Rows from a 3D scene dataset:
• • • • • • •

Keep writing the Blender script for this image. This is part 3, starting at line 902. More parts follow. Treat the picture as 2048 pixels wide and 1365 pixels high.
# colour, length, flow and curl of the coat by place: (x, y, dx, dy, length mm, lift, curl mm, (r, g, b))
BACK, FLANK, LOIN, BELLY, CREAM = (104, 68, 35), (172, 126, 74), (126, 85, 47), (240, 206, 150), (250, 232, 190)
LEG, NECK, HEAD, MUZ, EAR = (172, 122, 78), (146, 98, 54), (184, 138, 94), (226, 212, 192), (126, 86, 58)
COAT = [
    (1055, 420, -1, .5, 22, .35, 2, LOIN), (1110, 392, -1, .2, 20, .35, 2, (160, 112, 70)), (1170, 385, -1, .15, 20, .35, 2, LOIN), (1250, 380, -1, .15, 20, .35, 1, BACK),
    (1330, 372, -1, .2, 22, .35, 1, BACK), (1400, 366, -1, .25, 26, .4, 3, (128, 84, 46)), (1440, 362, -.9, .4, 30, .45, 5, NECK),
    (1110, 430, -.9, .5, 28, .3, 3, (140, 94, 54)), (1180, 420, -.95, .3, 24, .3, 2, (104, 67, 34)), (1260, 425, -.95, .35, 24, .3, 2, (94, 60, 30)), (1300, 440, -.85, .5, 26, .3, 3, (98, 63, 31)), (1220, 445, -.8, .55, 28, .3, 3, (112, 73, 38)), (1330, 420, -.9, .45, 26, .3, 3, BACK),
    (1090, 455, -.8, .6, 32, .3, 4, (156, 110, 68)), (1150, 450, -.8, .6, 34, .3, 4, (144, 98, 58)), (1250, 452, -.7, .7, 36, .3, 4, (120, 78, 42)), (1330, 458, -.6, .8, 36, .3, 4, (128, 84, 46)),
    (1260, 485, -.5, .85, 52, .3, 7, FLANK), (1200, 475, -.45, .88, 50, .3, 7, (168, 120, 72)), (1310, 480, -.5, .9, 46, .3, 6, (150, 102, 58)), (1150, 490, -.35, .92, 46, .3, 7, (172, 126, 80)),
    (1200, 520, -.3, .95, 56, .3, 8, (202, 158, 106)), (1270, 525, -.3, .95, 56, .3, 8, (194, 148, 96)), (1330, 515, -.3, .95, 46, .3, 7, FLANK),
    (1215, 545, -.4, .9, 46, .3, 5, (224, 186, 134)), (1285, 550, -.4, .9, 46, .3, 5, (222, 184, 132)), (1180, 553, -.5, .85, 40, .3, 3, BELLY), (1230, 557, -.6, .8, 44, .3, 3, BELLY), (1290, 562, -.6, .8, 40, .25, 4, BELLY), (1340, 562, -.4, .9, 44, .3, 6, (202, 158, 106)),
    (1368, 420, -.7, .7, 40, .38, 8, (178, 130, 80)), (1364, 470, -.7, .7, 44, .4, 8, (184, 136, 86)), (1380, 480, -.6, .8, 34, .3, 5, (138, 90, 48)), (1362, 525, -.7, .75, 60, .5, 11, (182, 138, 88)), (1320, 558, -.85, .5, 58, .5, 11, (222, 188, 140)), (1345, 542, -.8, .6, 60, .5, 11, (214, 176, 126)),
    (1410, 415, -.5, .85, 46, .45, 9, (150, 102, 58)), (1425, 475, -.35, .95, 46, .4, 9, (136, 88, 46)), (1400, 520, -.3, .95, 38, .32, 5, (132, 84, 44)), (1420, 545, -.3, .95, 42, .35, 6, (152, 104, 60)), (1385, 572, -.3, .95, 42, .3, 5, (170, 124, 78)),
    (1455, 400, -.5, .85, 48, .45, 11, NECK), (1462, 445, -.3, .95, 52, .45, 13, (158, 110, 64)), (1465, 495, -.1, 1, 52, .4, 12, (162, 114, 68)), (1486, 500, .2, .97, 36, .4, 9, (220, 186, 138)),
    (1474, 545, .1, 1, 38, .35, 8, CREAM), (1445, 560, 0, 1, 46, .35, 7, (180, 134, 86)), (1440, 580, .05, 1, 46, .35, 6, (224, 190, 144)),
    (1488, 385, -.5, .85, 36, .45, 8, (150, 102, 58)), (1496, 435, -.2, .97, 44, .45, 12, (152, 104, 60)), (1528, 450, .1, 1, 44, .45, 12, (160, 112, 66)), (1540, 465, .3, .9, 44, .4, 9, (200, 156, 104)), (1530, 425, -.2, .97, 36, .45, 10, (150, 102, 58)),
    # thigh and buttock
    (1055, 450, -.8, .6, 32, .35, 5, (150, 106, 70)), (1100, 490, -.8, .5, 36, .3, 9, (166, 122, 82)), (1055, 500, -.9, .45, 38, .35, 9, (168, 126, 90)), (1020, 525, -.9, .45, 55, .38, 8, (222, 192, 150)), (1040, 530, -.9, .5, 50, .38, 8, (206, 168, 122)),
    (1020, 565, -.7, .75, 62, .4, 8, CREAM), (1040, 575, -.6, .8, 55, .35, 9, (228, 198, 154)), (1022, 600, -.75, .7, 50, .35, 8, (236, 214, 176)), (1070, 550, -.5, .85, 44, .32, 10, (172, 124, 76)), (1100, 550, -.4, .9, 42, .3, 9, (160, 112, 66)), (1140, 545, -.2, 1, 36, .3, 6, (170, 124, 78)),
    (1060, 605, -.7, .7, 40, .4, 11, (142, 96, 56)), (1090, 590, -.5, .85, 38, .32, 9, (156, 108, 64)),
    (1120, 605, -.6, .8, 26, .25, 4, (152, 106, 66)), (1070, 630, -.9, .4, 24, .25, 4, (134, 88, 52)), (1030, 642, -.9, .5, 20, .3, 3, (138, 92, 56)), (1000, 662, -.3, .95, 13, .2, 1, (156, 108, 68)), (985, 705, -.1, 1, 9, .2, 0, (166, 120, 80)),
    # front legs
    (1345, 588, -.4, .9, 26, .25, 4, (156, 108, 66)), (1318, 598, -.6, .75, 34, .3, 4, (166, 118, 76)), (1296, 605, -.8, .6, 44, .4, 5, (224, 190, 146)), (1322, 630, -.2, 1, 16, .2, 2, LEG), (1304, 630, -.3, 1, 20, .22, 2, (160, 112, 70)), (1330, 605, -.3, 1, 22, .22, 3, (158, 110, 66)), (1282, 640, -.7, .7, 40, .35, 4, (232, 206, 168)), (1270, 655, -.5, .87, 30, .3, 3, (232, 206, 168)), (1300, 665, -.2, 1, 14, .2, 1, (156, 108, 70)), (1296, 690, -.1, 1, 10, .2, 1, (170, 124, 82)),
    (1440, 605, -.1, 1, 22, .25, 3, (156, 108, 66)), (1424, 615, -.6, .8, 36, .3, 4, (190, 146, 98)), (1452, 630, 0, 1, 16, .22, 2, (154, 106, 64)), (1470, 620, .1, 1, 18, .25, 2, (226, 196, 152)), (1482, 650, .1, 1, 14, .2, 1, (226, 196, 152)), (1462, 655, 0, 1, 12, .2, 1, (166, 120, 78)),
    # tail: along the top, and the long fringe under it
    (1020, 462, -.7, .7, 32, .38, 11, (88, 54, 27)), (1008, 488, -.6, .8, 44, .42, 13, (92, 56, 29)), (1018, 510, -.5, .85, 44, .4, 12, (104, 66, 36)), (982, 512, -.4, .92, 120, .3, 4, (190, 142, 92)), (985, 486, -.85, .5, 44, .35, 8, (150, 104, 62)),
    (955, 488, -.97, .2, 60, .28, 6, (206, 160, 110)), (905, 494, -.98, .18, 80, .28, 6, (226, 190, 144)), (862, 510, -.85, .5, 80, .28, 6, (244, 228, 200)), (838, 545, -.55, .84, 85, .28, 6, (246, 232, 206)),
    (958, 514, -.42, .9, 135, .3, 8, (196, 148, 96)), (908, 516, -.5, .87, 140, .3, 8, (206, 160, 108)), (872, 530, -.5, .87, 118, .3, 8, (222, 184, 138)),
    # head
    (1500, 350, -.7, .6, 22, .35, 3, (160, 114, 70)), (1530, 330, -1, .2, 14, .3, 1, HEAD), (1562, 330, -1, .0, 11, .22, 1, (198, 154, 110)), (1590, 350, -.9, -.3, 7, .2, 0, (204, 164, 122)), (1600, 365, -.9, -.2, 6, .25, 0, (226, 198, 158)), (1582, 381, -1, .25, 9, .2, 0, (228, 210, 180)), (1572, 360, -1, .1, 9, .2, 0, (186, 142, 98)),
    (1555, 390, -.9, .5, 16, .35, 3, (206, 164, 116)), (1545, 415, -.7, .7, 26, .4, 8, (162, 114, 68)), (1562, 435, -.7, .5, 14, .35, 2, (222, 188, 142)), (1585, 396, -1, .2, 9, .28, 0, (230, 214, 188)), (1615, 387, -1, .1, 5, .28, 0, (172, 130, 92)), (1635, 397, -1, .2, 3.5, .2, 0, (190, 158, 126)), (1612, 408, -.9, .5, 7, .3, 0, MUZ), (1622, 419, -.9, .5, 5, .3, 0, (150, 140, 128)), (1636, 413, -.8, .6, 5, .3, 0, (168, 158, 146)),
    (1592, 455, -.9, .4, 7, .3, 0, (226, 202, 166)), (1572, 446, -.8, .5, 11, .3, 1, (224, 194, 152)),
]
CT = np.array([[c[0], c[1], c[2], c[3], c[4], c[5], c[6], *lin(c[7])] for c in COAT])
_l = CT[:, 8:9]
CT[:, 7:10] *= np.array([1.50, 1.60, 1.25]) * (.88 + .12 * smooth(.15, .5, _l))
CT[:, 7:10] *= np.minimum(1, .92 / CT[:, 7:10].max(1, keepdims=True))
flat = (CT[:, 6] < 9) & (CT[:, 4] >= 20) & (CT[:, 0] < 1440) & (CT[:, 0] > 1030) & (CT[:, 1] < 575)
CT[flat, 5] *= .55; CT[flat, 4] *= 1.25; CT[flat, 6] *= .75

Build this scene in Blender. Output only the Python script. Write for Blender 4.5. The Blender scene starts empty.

• • • • • • •

**Short problem**: Report how many lines in the records above contain the word "Blender", giving only the number.

**Expected answer**: 2